Este desplazamiento calculado de la responsabilidad revela una lógica perversa: las tragedias colectivas, lejos de servir para generar consensos y aprendizajes, se convierten en materia prima para un nuevo enfrentamiento político partidista y bronco. Lo que debería aprovecharse para reforzar la cooperación entre las administraciones, se contamina y se reduce, una vez más, a un episodio más de la polarización.
La pregunta se impone con crudeza: ¿hasta cuándo la ciudadanía soportará estas miserias políticas, especialmente cuando convierten el dolor y la destrucción en armas arrojadizas?
Aun así, el hecho de que Mañueco compareciera en las Cortes de Castilla y León marca un contraste con otros presidentes autonómicos que evitaron rendir cuentas con la misma rapidez.
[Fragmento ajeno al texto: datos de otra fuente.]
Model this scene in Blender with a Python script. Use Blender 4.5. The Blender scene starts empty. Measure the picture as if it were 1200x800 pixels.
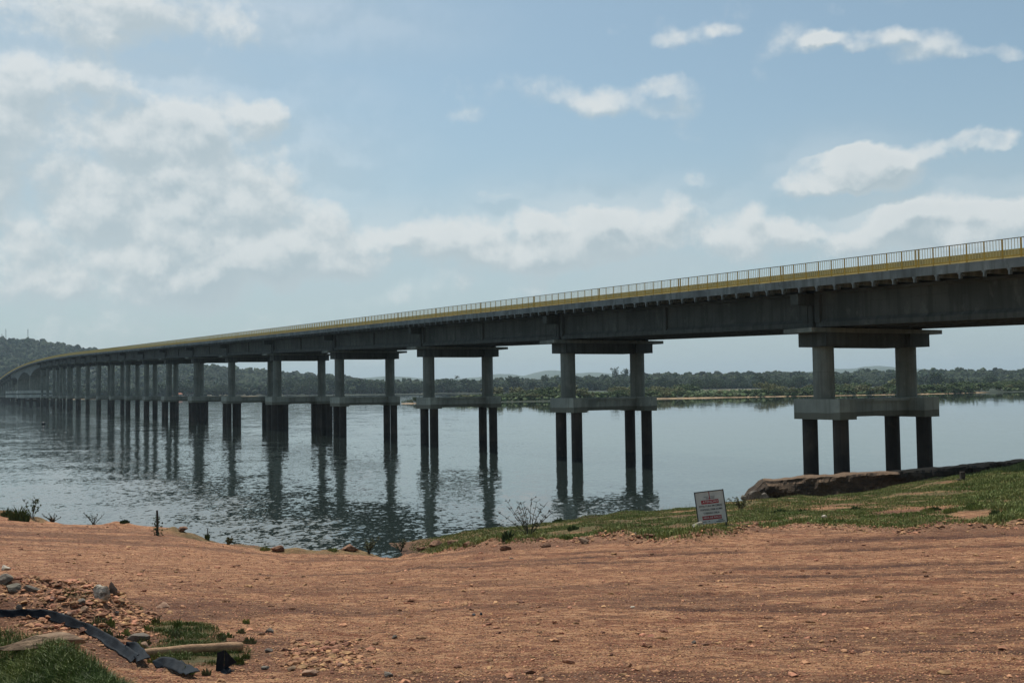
import bpy, math, random
import numpy as np
from mathutils import Vector, Matrix, Euler
random.seed(7); RS=np.random.RandomState(11)
R=math.radians
C=bpy.context.scene.collection
CAMH=6.9; F=1236.0; PIT=.0434; ROL=.0140
# ------------------------------------------------------------------ camera
fw=Vector((0,math.cos(PIT),math.sin(PIT))); up0=Vector((0,-math.sin(PIT),math.cos(PIT))); rt0=Vector((1,0,0))
rt=rt0*math.cos(ROL)-up0*math.sin(ROL); upv=rt0*math.sin(ROL)+up0*math.cos(ROL)
CP=Vector((0,0,CAMH))
cd=bpy.data.cameras.new('camera'); cam=bpy.data.objects.new('camera',cd); C.objects.link(cam)
cd.sensor_width=36; cd.lens=36*F/1200; cd.clip_end=60000; cd.clip_start=.1
m=Matrix((rt,upv,-fw)).transposed().to_4x4(); m.translation=CP; cam.matrix_world=m
bpy.context.scene.camera=cam
def ray(px,py):
    v=fw*F+rt*(px-600)-upv*(py-400); return v.normalized()
def at(px,py,Y):                       # point at depth Y on the ray of a photo pixel
    v=ray(px,py); return CP+v*(Y/v.y)
def hor(px): return 453.7-(px-600)*ROL  # horizon row
def at_h(px,py,h):
    v=ray(px,py); return CP+v*((h-CAMH)/v.z)
# ------------------------------------------------------------------ numpy noise
_P=np.random.RandomState(3).rand(256,256).astype(np.float64)
def vnoise(x,y,s=0):
    xi=np.floor(x).astype(int); yi=np.floor(y).astype(int); fx=x-xi; fy=y-yi
    fx=fx*fx*(3-2*fx); fy=fy*fy*(3-2*fy); xi=xi+s*17; yi=yi+s*31
    g=lambda a,b:_P[a&255,b&255]
    return (g(xi,yi)*(1-fx)+g(xi+1,yi)*fx)*(1-fy)+(g(xi,yi+1)*(1-fx)+g(xi+1,yi+1)*fx)*fy
def fbm(x,y,o=4,s=0):
    a=0;w=.5;t=0
    for i in range(o):
        a=a+w*vnoise(x*2**i+i*9.1,y*2**i+i*5.3,s+i); t+=w; w*=.5
    return a/t
def sstep(a,b,x):
    t=np.clip((x-a)/(b-a),0,1); return t*t*(3-2*t)
# ------------------------------------------------------------------ materials
def srgb(r,g,b):
    f=lambda c:(c/255/12.92) if c/255<=.04045 else ((c/255+.055)/1.055)**2.4
    return (f(r),f(g),f(b),1)
def newmat(name):
    m=bpy.data.materials.new(name); m.use_nodes=True; nt=m.node_tree
    b=nt.nodes['Principled BSDF']; return m,nt,b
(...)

La rendición de cuentas debería ser una práctica inmediata en democracia, especialmente cuando se trata de crisis que causan pérdidas humanas y daños multimillonarios.
Sin embargo, este paso positivo se vio eclipsado por la incoherencia del discurso y por la utilización partidista del contexto. De nuevo se revela un déficit de cultura institucional en España: la falta de una voluntad por alcanzar un acuerdo básico que proporcione a las las catástrofes climáticas respuestas coordinadas y transparentes, no luchas de desgaste político. Los principales actores políticos, y especialmente la derecha, deberían abandonar esa estrategia que, lejos de fortalecer la democracia, sólo nos conduce al empobrecimiento como país. De la ultraderecha, simplemente, no espero nada…
Mientras la UE apuesta por la transición ecológica con el Green Deal, en España parte de la clase política sigue atrapada en la lógica estúpida de la bronca interna, de las identidades partidistas y de la polarización, que tienen más calado que los propios datos científicos. . La contradicción entre la dimensión global del reto climático y la cortedad de miras de la respuesta política nacional agravan la sensación de impotencia ciudadana ante unas amenazas reales que son cada vez más graves.
No cabe duda, y todos lo saben, que ese círculo vicioso exige cambios inmediatos y de calado. Por ejemplo, consenso sobre una política climática a la que debe dotarse de recursos estables y de una planificación que supere la alternancia de los partidos en el poder; asumir una cultura democrática de rendición de cuentas -no en vano, se les paga para ello-; y una nueva actitud ciudadana que coloque la cuestión climática en el centro de la agenda, no entendida como un lujo ideológico, sino como la condición básica de nuestra supervivencia colectiva.
Posdata
Señor Mañueco, despierte de los letargos de una política cómoda. Escuche la voz de la ciencia, que no está al servicio de la ambición ni del poder, sino de la vida que debe preservarse en nuestros montes y de las manos que se abrasan en la lucha contra el fuego.
Desvincúlese de los cantos de sirena de la ultraderecha: son voces seductoras que prometen certezas fáciles mientras niegan la evidencia que arde ante nuestros ojos. No olvide que Ulises se ató al mástil
para no sucumbir al engaño de los cánticos, que lo llevaban a la perdición. Haga usted lo mismo: átese a la razón, átese al compromiso con la tierra que gobierna, átese al futuro que no le pertenece a usted, sino que pertenece a todos.